Faut-il contrôler plus étroitement les chômeurs ? Outre qu’il est indécent de culpabiliser les chômeurs dans un pays où 9 % de la population active est au chômage, on comprendrait mal une sévérité qui ne serait pas la contrepartie d’une aide personnalisée : à des demandeurs d’emploi auxquels on apporte un appui réel, on peut, on doit demander d’accepter les offres d’emploi qui leur sont faites pour autant qu’elles soient « valables », c’est-à-dire avec un niveau de rémunération peu différent, une qualification atteignable, une localisation compatible avec les contraintes familiales. Dans ces conditions, lorsque le conseiller personnel a fait tout ce qu’il pouvait, la sanction après le refus de trois offres convenables est logique.

La seconde ligne d’action concerne le code du travail. Le droit du travail n’empêche en rien la précarité, mais il ne donne pas la flexibilité ! Il « a faux » sur les deux tableaux.
Le contrat à durée indéterminée n’est plus une assurance pour le salarié, alors qu’il crée de la rigidité pour l’employeur. Les conditions du licenciement économique se résument à une course d’obstacle. A l’arrivée, rien ne s’oppose en fait au licenciement, mais pendant le long parcours, l’affaire traîne en longueur et en violence sans bénéfice pour personne. En outre la législation ne s’applique dans le fait qu’aux grandes entreprises, les petites passent au travers. Il faut revoir la loi en réduisant les obstacles formels et en responsabilisant, grâce à l’obligation de négocier, l’employeur, les syndicats et l’Etat. Mais est-ce possible avec des syndicats divisés et un Etat désorganisé par la multitude d’intervenants ?

Le contrat à durée déterminée et le recours à l’intérim donnent une marge supplémentaire de flexibilité aux entreprises, mais au mépris de la loi. Tout le monde a oublié que ces formules sont réservées aux cas d’absences d’un salarié ou de surcroît temporaire de production : encore un cas où l’inadaptation de la législation entraîne l’illégalité.

Peut-être faut-il adopter le principe de contrat unique, tel que l’ont proposé Francis Kramatz et Pierre Cahuc, où l’on ne distingue pas CDD et CDI, où l’on ne sépare pas les différents motifs de licenciement mais où les droits des salariés et les devoirs corrélatifs des entreprises sont clairement définis et se traduisent par un effort systématique de reclassement dont l’ampleur et le coût dépendent de la durée du temps passé dans l’entreprise.

Rapprocher l’école de l’entreprise

La précarité touche plus particulièrement les jeunes. La plupart mettent des années avant de trouver la stabilité ; ceux qui n’ont pas obtenu de qualification verront leur temps partagé entre chômage et emplois précaires. Un vrai service d’orientation personnalisée dans les écoles et les universités, le rapprochement entre le monde de l’école et celui de l’entreprise pour que l’effort de formation initial soit partagé : voilà les solutions que l’on attend. Quant au nombre considérable de jeunes souvent issus de l’immigration que l’école n’a pas réussi à intéresser et à intégrer, c’est à l’Education nationale qu’il faut s’adresser !

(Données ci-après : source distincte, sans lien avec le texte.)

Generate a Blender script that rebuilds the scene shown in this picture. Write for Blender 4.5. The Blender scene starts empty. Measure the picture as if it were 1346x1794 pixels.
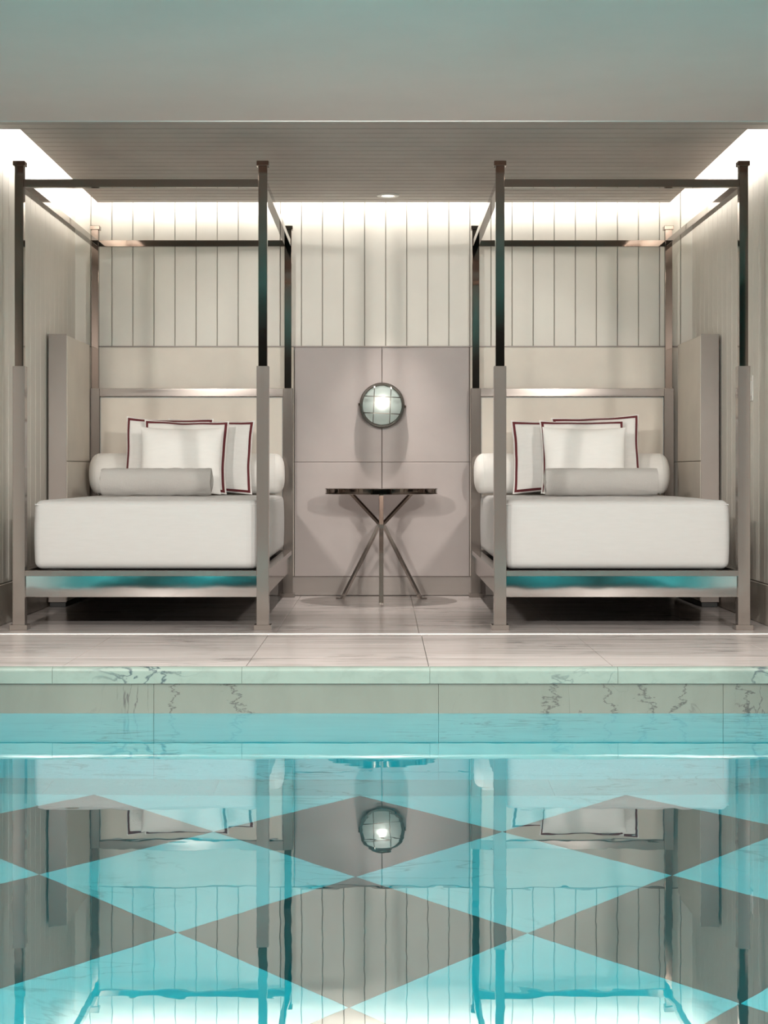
import bpy, bmesh, math, random
from mathutils import Vector, Matrix, noise
R = math.radians
random.seed(7)
C = bpy.context.scene.collection
S = bpy.context.scene

# ------------------------------------------------------------------ camera
# photo frame 1346 x 1794, focal length 2900 px, horizon at row 828
cam = bpy.data.cameras.new('camera'); camo = bpy.data.objects.new('camera', cam); C.objects.link(camo)
camo.location = (0, 0, 0.75); camo.rotation_euler = (R(90), 0, 0)
cam.sensor_fit = 'HORIZONTAL'; cam.sensor_width = 36; cam.lens = 36*2900/1346
cam.shift_x = 0.5/1346; cam.shift_y = -69/1346
cam.clip_start = 0.05; cam.clip_end = 60
S.camera = camo

# ------------------------------------------------------------------ world, exposure
w = bpy.data.worlds.new('world'); S.world = w; w.use_nodes = True
w.node_tree.nodes['Background'].inputs[0].default_value = (0.9, 0.95, 1, 1)
w.node_tree.nodes['Background'].inputs[1].default_value = 0.3
S.view_settings.view_transform = 'Standard'; S.view_settings.look = 'None'
S.view_settings.gamma = 1; S.view_settings.use_curve_mapping = False
S.view_settings.exposure = 0.0

# ------------------------------------------------------------------ lights
def light(name, typ, loc, rot, energy, color=(1, 1, 1), **k):
    l = bpy.data.lights.new(name, typ); o = bpy.data.objects.new(name, l); C.objects.link(o)
    o.location = loc; o.rotation_euler = rot; l.energy = energy; l.color = color
    for a, b in k.items(): setattr(l, a, b)
    return o
def strip(name, loc, rot, sx, sy, energy, color=(1, 1, 1)):
    return light(name, 'AREA', loc, rot, energy, color, shape='RECTANGLE', size=sx, size_y=sy)
COVE = (1.0, 0.95, 0.88)
# LED strips lying on the upper edge of the floating ceiling, aimed at the walls
strip('cove_strip', (-1.70, 8.88, 2.445), (0, R(62), 0), 0.03, 2.1, 17, COVE)
strip('cove_strip', (1.70, 8.88, 2.445), (0, R(-62), 0), 0.03, 2.1, 17, COVE)
strip('cove_strip', (0, 9.925, 2.445), (R(62), 0, 0), 3.4, 0.03, 17, COVE)
# recessed spot above the round table
light('downlight_lamp', 'SPOT', (0.025, 9.69, 2.362), (0, 0, 0), 150, (1, .93, .87), spot_size=R(56), spot_blend=0.9, shadow_soft_size=0.02)
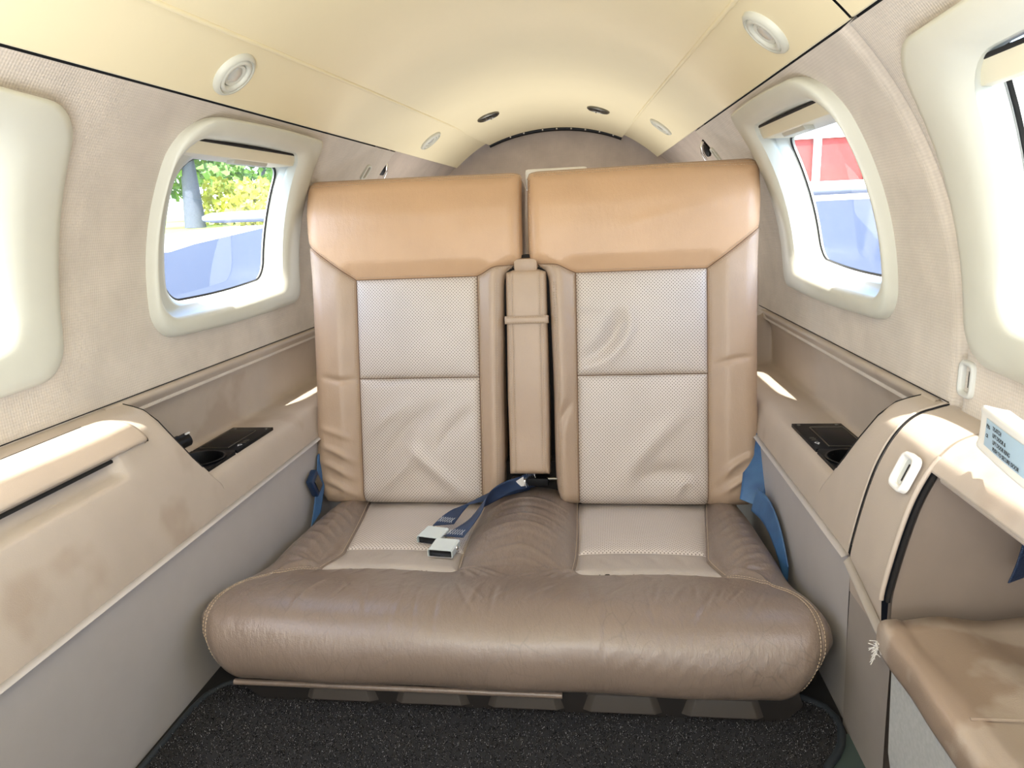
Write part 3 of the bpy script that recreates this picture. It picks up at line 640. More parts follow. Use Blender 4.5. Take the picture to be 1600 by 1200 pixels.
def backrest(s, lb):
    r = empty('backrest', (0, 0, 0), lb, parent=bench)
    io = [tuple(p) for p in ie]; k = max(i for i, p in enumerate(ie) if p[1] > -.0825)
    ie_h = np.vstack([ie[:k+1], [ib[-1]]]); ie_b = np.vstack([[ib[-1]], ie[k+1:]])
    oe_h = np.vstack([cut(oe, .2, -.0279), [dg[0]]]); oe_b = np.vstack([[dg[0]], cut(oe, -.029, -.7)])
    # u runs from the inner edge to the outer edge
    bt = np.vstack([ib[::-1], [(X1, ZT)], dg[::-1][1:]])
    bpiece('headrest_panel', s, bt, oe_h[::-1], np.array(top)[::-1], ie_h[::-1], 64, 130, 'head', r)
    bpiece('outer_bolster', s, [(X1, ZB), (.50, -.645)], oe_b[::-1], dg[::-1], [(X1, ZB), (X1, ZT)], 150, 34, 'back', r)
    bpiece('inner_bolster', s, [(.078, -.645), (X0, ZB)], [(X0, ZB), (X0, ZT)], ib[::-1], ie_b[::-1], 150, 24, 'back', r)
    bpiece('upper_inset', s, [(X0, ZM), (X1, ZM)], [(X1, ZM), (X1, ZT)], [(X0, ZT), (X1, ZT)], [(X0, ZM), (X0, ZT)], 66, 76, 'inset', r)
    bpiece('lower_inset', s, [(X0, ZB), (X1, ZB)], [(X1, ZB), (X1, ZM)], [(X0, ZM), (X1, ZM)], [(X0, ZB), (X0, ZM)], 84, 76, 'inset', r)
    O = resample(OUTL, 220); d = bD(O[:, 0], O[:, 1], s); rows = [bpos(s, O[:, 0], O[:, 1], d-k) for k in (0, .012, .05, .085)]
    cc = O.mean(0); rows.append(bpos(s, cc[0]+(O[:, 0]-cc[0])*.9, cc[1]+(O[:, 1]-cc[1])*.95, d*0-.13)); rows.append(bpos(s, cc[0]+(O[:, 0]-cc[0])*.02, cc[1]+(O[:, 1]-cc[1])*.02, d*0-.135))
    grid('side_wall', np.array(rows), 'back', r, np.zeros((6, 220, 2)), wrap=False)
    L = []
    tp = np.vstack([top]); L.append(line3(s, [(.515, .112), (.3, .1165), (.02, .112)], .0008, 0, 120)); L.append(line3(s, [(.515, .105), (.3, .1095), (.02, .105)], .0008, 0, 120))
    L.append(line3(s, [(.013, .105), (.013, -.07)], .0008, 0, 60))
    for o_ in (-.005, .005): L.append(line3(s, dg, .0006, o_, 50))
    L.append(line3(s, ib, .0006, .005, 40)); L.append(line3(s, [(X1, ZT), (X1, ZB)], .0006, .005, 120)); L.append(line3(s, [(X0, ZT), (X0, ZB)], .0006, -.005, 120)); L.append(line3(s, [(X0, ZM), (X1, ZM)], .0006, .004, 80)); L.append(line3(s, [(X0, ZT), (X1, ZT)], .0006, .005, 80))
    e2 = smooth_line([(.064, -.13), (.067, -.22), (.071, -.37), (.071, -.56), (.076, -.62)], 40); L.append(line3(s, e2, .0006, 0, 100)); L.append(line3(s, e2, .0006, .005, 100))
    stitches('stitching', L, r)
    m = MB()
    for q in SEAMS: m.tube(line3(s, q, .0012, 0, 50)[0], .0009, 5)
    tag(m.build('seam_cord', 'seam', r, True), kind='stuff')
    m = MB(); pp = line3(s, np.vstack([top]), .002, 0, 90)[0]; m.tube(pp, .0022, 6); m.build('piping', 'back', r, True)
    return r
backrest(-1, 'left backrest with a broad headrest band'); backrest(1, 'right backrest with a dented upper inset')
# fold-up armrest between the backs
arm = empty('centre_armrest', (0, 0, 0), 'narrow upright armrest pad between the backrests', parent=bench)
G = coons([(-.047, -.574), (.047, -.574)], [(.047, -.574), (.0485, -.4), (.047, -.108)], [(-.047, -.108), (-.03, -.102), (.03, -.102), (.047, -.108)], [(-.047, -.574), (-.0485, -.4), (-.047, -.108)], 110, 44)
AO = [(-.047, -.574), (.047, -.574), (.0485, -.4), (.047, -.108), (.03, -.102), (-.03, -.102), (-.047, -.108), (-.0485, -.4), (-.047, -.574)]
def aD(u, v):
    e = np.minimum(segdist(u, v, [(.035, -.58), (.035, -.1)]), segdist(u, v, [(-.035, -.58), (-.035, -.1)]))
    return .004-quarter(segdist(u, v, AO), .012)-.003*np.exp(-e/.003)+.0015*np.sin(v*30)
u, v = G[..., 0], G[..., 1]; grid('pad', bpos(1, u, v, aD(u, v)), 'back', arm, G, flip=True)
O = resample(AO, 120); d = aD(O[:, 0], O[:, 1]); grid('pad_side', np.array([bpos(1, O[:, 0], O[:, 1], d-k) for k in (0, .03, .07)]), 'back', arm, np.zeros((3, 120, 2)))
L = []
for x in (-.039, -.031, .031, .039):
    t = resample([(x, -.565), (x, -.112)], 80); L.append((bpos(1, t[:, 0], t[:, 1], aD(t[:, 0], t[:, 1])+.0006), np.tile(NN, (80, 1))))
stitches('stitching', L, arm)
def band(z0, z1, d):
    us = np.concatenate([[-.0505, -.0515], np.linspace(-.050, .050, 16), [.0515, .0505]]); ds = np.concatenate([[-.02, -.004], np.full(16, d), [-.004, -.02]])
    zs = np.linspace(z0, z1, 7); P = np.array([[bpos(1, np.array(a), np.array(z), np.array(b-.003*abs((i-3)/3)**3)) for a, b in zip(us, ds)] for i, z in enumerate(zs)]); return P
grid('strap', band(-.226, -.208, .0105), 'back', arm, np.zeros((7, 20, 2)), flip=True)
L = []
for z in (-.2235, -.2105):
    t = resample([(-.049, z), (.049, z)], 30); L.append((bpos(1, t[:, 0], t[:, 1], np.full(30, .0112)), np.tile(NN, (30, 1))))
stitches('stitching', L, arm)
m = MB(); m.box((0, 1.60, -.35), (.13, .03, .56)); m.box((0, 1.565, -.64), (.30, .06, .16)); m.build('rear_frame', 'dark', bench)
m = MB(); m.box((0, 1.580, -.092), (.056, .02, .03)); m.build('hinge_cover', 'back', bench, False, .008)
m = MB(); m.box((.018, 1.497, -.594), (.05, .03, .018)); m.build('armrest_latch', 'black', bench, False, .002)
m = MB(); m.tube([(.04, 1.492, -.588), (.085, 1.492, -.588)], .004, 10); m.build('latch_rod', 'steel', bench, True)
m = MB(); m.box((-.026, 1.484, -.591), (.036, .028, .016)); m.build('latch_plate', 'chrome', bench, False, .003)
m = MB(); m.box((.07, 1.70, .103), (.15, .02, .05)); m.build('rear_shell', 'white', bench, False, .008)

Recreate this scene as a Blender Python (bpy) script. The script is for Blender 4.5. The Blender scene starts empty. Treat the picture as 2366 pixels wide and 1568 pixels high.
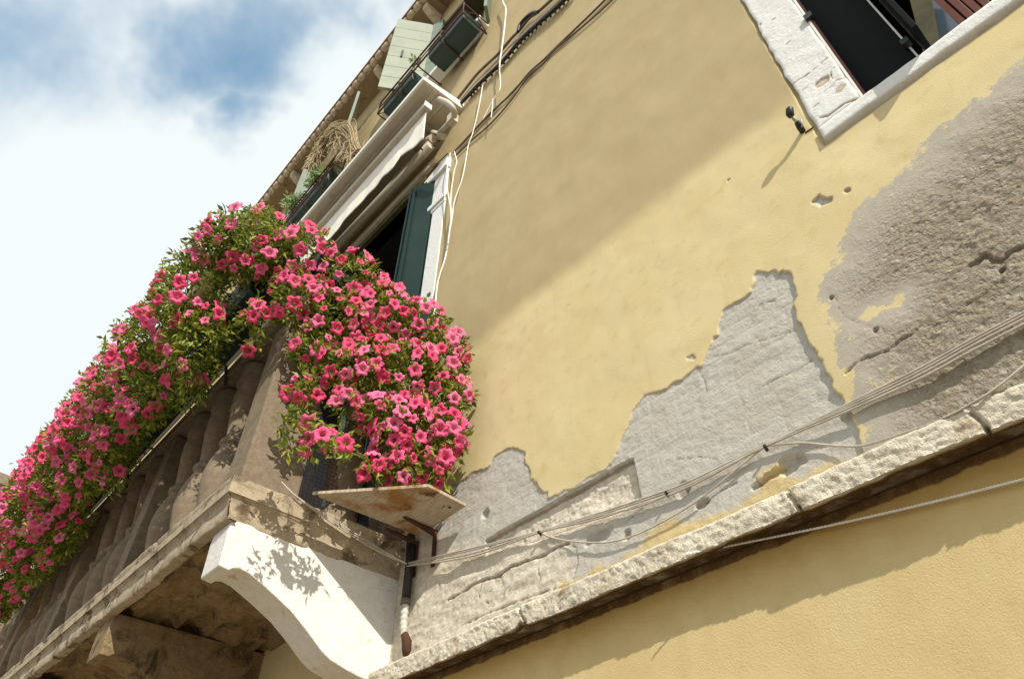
import bpy, math, random
import numpy as np
from mathutils import Vector, Matrix
random.seed(7); RNG = np.random.default_rng(11)
S = bpy.context.scene
COL = S.collection

# ---------------------------------------------------------------- camera
# world: X along the facade, Y into the wall (facade plane is y = 0), Z up; camera eye at z = 0, street 1.6 m below
VX = np.array([-2024., 1516.]); VZ = np.array([17., -1684.])
FPX = math.sqrt(-(VX @ VZ))
_x = -np.array([VX[0], VX[1], FPX]); _x /= np.linalg.norm(_x)
_z = np.array([VZ[0], VZ[1], FPX]); _z /= np.linalg.norm(_z)
_y = np.cross(_z, _x)
RM = np.array([_x, _y, _z])
EYE = np.array([0., -1.8, 0.])
cam = bpy.data.objects.new('camera', bpy.data.cameras.new('camera')); COL.objects.link(cam)
cam.data.sensor_width = 36; cam.data.lens = FPX / 2366 * 36
cam.data.clip_end = 500; cam.data.clip_start = .05
m = Matrix.Identity(4)
for i in range(3):
    m[i][0] = RM[i][0]; m[i][1] = -RM[i][1]; m[i][2] = -RM[i][2]; m[i][3] = EYE[i]
cam.matrix_world = m
S.camera = cam

def at(px, py, x=None, y=None, z=None):
    """point of a known plane seen at a photo position (photo taken as 2366 x 1568)"""
    r = RM @ np.array([px - 1183, py - 784, FPX])
    if y is not None: t = (y - EYE[1]) / r[1]
    elif x is not None: t = (x - EYE[0]) / r[0]
    else: t = (z - EYE[2]) / r[2]
    return EYE + t * r

# ---------------------------------------------------------------- sun, sky, exposure
SUN = Vector((2.3, -1.0, 1.9)).normalized()
sun = bpy.data.objects.new('sun', bpy.data.lights.new('sun', 'SUN')); COL.objects.link(sun)
sun.data.energy = 5.0; sun.data.angle = math.radians(.55); sun.data.color = (1, .94, .84)
sun.rotation_euler = SUN.to_track_quat('Z', 'Y').to_euler(); sun.location = (6, -5, 12)
W = bpy.data.worlds.new('World'); S.world = W; W.use_nodes = True
nt = W.node_tree; N = nt.nodes; L = nt.links; N.clear()
sky = N.new('ShaderNodeTexSky'); sky.sky_type = 'NISHITA'; sky.sun_disc = False
sky.sun_elevation = math.asin(SUN.z); sky.sun_rotation = math.atan2(SUN.x, SUN.y)
sky.air_density = 1.0; sky.dust_density = .6; sky.ozone_density = 1.5
tc = N.new('ShaderNodeTexCoord')
mp = N.new('ShaderNodeMapping'); mp.inputs['Location'].default_value = (1.25, .30, .55); mp.inputs['Scale'].default_value = (1.0, 1.35, 1.0)
n1 = N.new('ShaderNodeTexNoise'); n1.inputs['Scale'].default_value = 2.1; n1.inputs['Detail'].default_value = 7; n1.inputs['Roughness'].default_value = .52; n1.inputs['Distortion'].default_value = .35
L.new(tc.outputs['Generated'], mp.inputs[0]); L.new(mp.outputs[0], n1.inputs['Vector'])
# clear holes in the cloud, broken by the noise
nw = N.new('ShaderNodeTexNoise'); nw.inputs['Scale'].default_value = 3.0; nw.inputs['Detail'].default_value = 5; nw.inputs['Roughness'].default_value = .6
L.new(tc.outputs['Generated'], nw.inputs['Vector'])
w1 = N.new('ShaderNodeVectorMath'); w1.operation = 'SUBTRACT'; w1.inputs[1].default_value = (.5, .5, .5); L.new(nw.outputs['Color'], w1.inputs[0])
w2 = N.new('ShaderNodeVectorMath'); w2.operation = 'SCALE'; w2.inputs['Scale'].default_value = .42; L.new(w1.outputs[0], w2.inputs[0])
warp = N.new('ShaderNodeVectorMath'); warp.operation = 'ADD'; L.new(tc.outputs['Generated'], warp.inputs[0]); L.new(w2.outputs[0], warp.inputs[1])
def blue_hole(px, py, r0, r1, sx=1.):
    d = RM @ np.array([px - 1183, py - 784, FPX]); d /= np.linalg.norm(d)
    v = N.new('ShaderNodeVectorMath'); v.operation = 'DISTANCE'; v.inputs[1].default_value = tuple(d)
    L.new(warp.outputs[0], v.inputs[0])
    mr = N.new('ShaderNodeMapRange'); mr.interpolation_type = 'SMOOTHSTEP'
    mr.inputs['From Min'].default_value = r0; mr.inputs['From Max'].default_value = r1
    mr.inputs['To Min'].default_value = 1; mr.inputs['To Max'].default_value = 0
    L.new(v.outputs['Value'], mr.inputs['Value']); return mr.outputs[0]
def mth(op, a, b, nt_=None):
    k = (nt_ or nt).nodes.new('ShaderNodeMath'); k.operation = op
    for i, v in enumerate((a, b)):
        if v is None: continue
        if isinstance(v, (int, float)): k.inputs[i].default_value = v
        else: (nt_ or nt).links.new(v, k.inputs[i])
    return k.outputs[0]
h = mth('MAXIMUM', blue_hole(545, 60, .03, .22), mth('MULTIPLY', blue_hole(590, 250, .0, .14), 1.0))
h = mth('MAXIMUM', h, mth('MULTIPLY', blue_hole(180, -60, .0, .24), .62))
h = mth('MAXIMUM', h, mth('MULTIPLY', blue_hole(850, 0, .0, .14), .6))
nb = mth('SUBTRACT', n1.outputs['Fac'], .5)
mask = mth('ADD', h, mth('MULTIPLY', nb, 2.0))
mr = N.new('ShaderNodeMapRange'); mr.interpolation_type = 'SMOOTHSTEP'
mr.inputs['From Min'].default_value = .10; mr.inputs['From Max'].default_value = 1.15
L.new(mask, mr.inputs['Value'])
sat = N.new('ShaderNodeMix'); sat.data_type = 'RGBA'; sat.blend_type = 'MULTIPLY'; sat.inputs[0].default_value = 1
L.new(sky.outputs[0], sat.inputs[6]); sat.inputs[7].default_value = (1.55, 2.45, 2.3, 1)
mx = N.new('ShaderNodeMix'); mx.data_type = 'RGBA'
mx.inputs[6].default_value = (8.2, 8.75, 8.8, 1)     # cloud radiance before the .1 strength
L.new(mr.outputs[0], mx.inputs[0]); L.new(sat.outputs[2], mx.inputs[7])
bg = N.new('ShaderNodeBackground'); bg.inputs[1].default_value = .1
wo = N.new('ShaderNodeOutputWorld'); L.new(mx.outputs[2], bg.inputs[0]); L.new(bg.outputs[0], wo.inputs[0])
S.view_settings.view_transform = 'Standard'; S.view_settings.look = 'None'
S.view_settings.exposure = 0.16; S.view_settings.gamma = 1
S.render.engine = 'CYCLES'

# ---------------------------------------------------------------- helpers
def tag(o, label=None, cat=None, group=None, kind=None):
    if label: o['label'] = label
    if cat: o['category'] = cat
    if group: o['group'] = group
    if kind: o['kind'] = kind
    return o
def root_of(o):
    while o.parent: o = o.parent
    return o
def empty(name, loc=(0, 0, 0)):
    o = bpy.data.objects.new(name, None); o.location = loc; o.empty_display_size = .2
    COL.objects.link(o); return o
def link_mesh(name, me, mat, parent=None, loc=None):
    mats = mat if isinstance(mat, (list, tuple)) else [mat]
    for k in mats: me.materials.append(k)
    o = bpy.data.objects.new(name, me); COL.objects.link(o)
    if parent is not None:
        o.parent = parent
        off = Vector(root_of(parent).location)
        me.transform(Matrix.Translation(-off))
    elif loc is not None:
        me.transform(Matrix.Translation(-Vector(loc))); o.location = loc
    return o
class MB:
    def __init__(s): s.v = []; s.f = []; s.sm = []; s.mi = []
    def add(s, vs, fs, smooth=False, mi=0):
        b = len(s.v); s.v += [tuple(map(float, p)) for p in vs]
        s.f += [tuple(i + b for i in f) for f in fs]; s.sm += [smooth] * len(fs); s.mi += [mi] * len(fs); return s
    def hexa(s, c, mi=0):   # 8 corners: bottom ring 4, top ring 4
        return s.add(c, [(3, 2, 1, 0), (4, 5, 6, 7), (0, 1, 5, 4), (1, 2, 6, 5), (2, 3, 7, 6), (3, 0, 4, 7)], mi=mi)
    def box(s, x0, x1, y0, y1, z0, z1, mi=0):
        return s.hexa([(x0, y0, z0), (x1, y0, z0), (x1, y1, z0), (x0, y1, z0), (x0, y0, z1), (x1, y0, z1), (x1, y1, z1), (x0, y1, z1)], mi)
    def obox(s, o, a, b, c):    # origin corner + three edge vectors
        o, a, b, c = map(np.array, (o, a, b, c))
        return s.hexa([o, o + a, o + a + b, o + b, o + c, o + a + c, o + a + b + c, o + b + c])
    def prism(s, poly, off, mi=0):
        n = len(poly); P = [np.array(p, float) for p in poly]; off = np.array(off, float)
        return s.add(P + [p + off for p in P], [tuple(range(n))[::-1], tuple(range(n, 2 * n))] + [(i, (i + 1) % n, n + (i + 1) % n, n + i) for i in range(n)], mi=mi)
    def tube(s, pts, r, n=8, caps=True, smooth=True, mi=0):
        P = [np.array(p, float) for p in pts]; R = r if isinstance(r, (list, tuple)) else [r] * len(P)
        up = np.array([.123, .97, .21]); vs = []; prev = None
        for i, p in enumerate(P):
            t = P[min(i + 1, len(P) - 1)] - P[max(i - 1, 0)]; t = t / (np.linalg.norm(t) + 1e-9)
            a = prev - t * (prev @ t) if prev is not None else np.cross(t, up)
            if np.linalg.norm(a) < 1e-4: a = np.cross(t, [1, 0, 0])
            a /= np.linalg.norm(a); b = np.cross(t, a); prev = a
            for k in range(n):
                w = 2 * math.pi * k / n; vs.append(p + R[i] * (math.cos(w) * a + math.sin(w) * b))
        fs = [(i * n + k, i * n + (k + 1) % n, (i + 1) * n + (k + 1) % n, (i + 1) * n + k) for i in range(len(P) - 1) for k in range(n)]
        s.add(vs, fs, smooth, mi)
        if caps:
            b0 = len(s.v) - len(vs)
            s.f += [tuple(b0 + k for k in range(n))[::-1], tuple(b0 + (len(P) - 1) * n + k for k in range(n))]; s.sm += [False] * 2; s.mi += [mi] * 2
        return s
    def lathe(s, c, prof, n=24, sq=0):
        vs = []
        for (r, z) in prof:
            for k in range(n):
                w = 2 * math.pi * k / n; vs.append((c[0] + r * math.cos(w), c[1] + r * math.sin(w), c[2] + z))
        fs = [(i * n + k, i * n + (k + 1) % n, (i + 1) * n + (k + 1) % n, (i + 1) * n + k) for i in range(len(prof) - 1) for k in range(n)]
        return s.add(vs, fs, True)
    def build(s, name, mat, parent=None, bevel=0, loc=None):
        me = bpy.data.meshes.new(name); me.from_pydata(s.v, [], s.f)
        me.polygons.foreach_set('use_smooth', s.sm); me.polygons.foreach_set('material_index', s.mi); me.update()
        o = link_mesh(name, me, mat, parent, loc)
        if bevel:
            b = o.modifiers.new('bevel', 'BEVEL'); b.width = bevel; b.segments = 2; b.limit_method = 'ANGLE'; b.angle_limit = math.radians(40)
        return o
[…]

Beaucoup de sans-emploi se trouvent progressivement en situation d’exclus : exclus du monde du travail, exclus de la société. Trop de temps sans travail a détruit leurs capacités d’adaptation. A ceux-là, il faut apporter autre chose, un appui qui relève autant des comportements, de la psychologie, voire de pathologies. La modestie des moyens mis par les pouvoirs publics à la disposition des associations ou entreprises d’insertion qui travaillent dans cette direction est tout simplement un scandale.
On nous dira, et c’est exact, que c’est d’abord l’insuffisance du nombre d’emplois qui bloque le système. Deux rappels : d’une part, il y a des pénuries de main-d’œuvre dans de nombreux domaines - pénuries observées ou pénuries « potentielles », là où personne ne songe à développer des productions faute de producteurs : c’est bien l’orientation qui en est la cause, comme on l’a dit plus haut. Le développement des services aux personnes est par ailleurs une réserve considérable d’emplois : des besoins évidents, une demande en grande partie solvable, mais des blocages culturels, fiscaux, sociaux que l’on ne parvient pas à lever.

Le lecteur s’étonnera peut-être que l’on n’ait pas cité l’objectif de « formation tout au long de la vie », le « life long learning » qui ponctue tous les débats européens sur l’éducation et l’emploi. Ce n’est pas un oubli. C’est seulement la volonté d’éviter une expression-valise dont le contenu est flou. A l’évidence, la formation continue est plus indispensable que jamais quand l’emploi devient mobile, flexible, et quand les technologies s’envolent. Mais c’est l’ensemble de notre système de formation continue qui est malade. L’accord et la loi historiques de 1970 et 1971, qui ont construit le système de formation continue, sont complètement dépassés et personne ne veut, ne peut ou n’ose s’attaquer au système. C’est un sujet considérable en soi, auquel les partenaires sociaux n’accordent pas la priorité qu’ils devraient lui consacrer.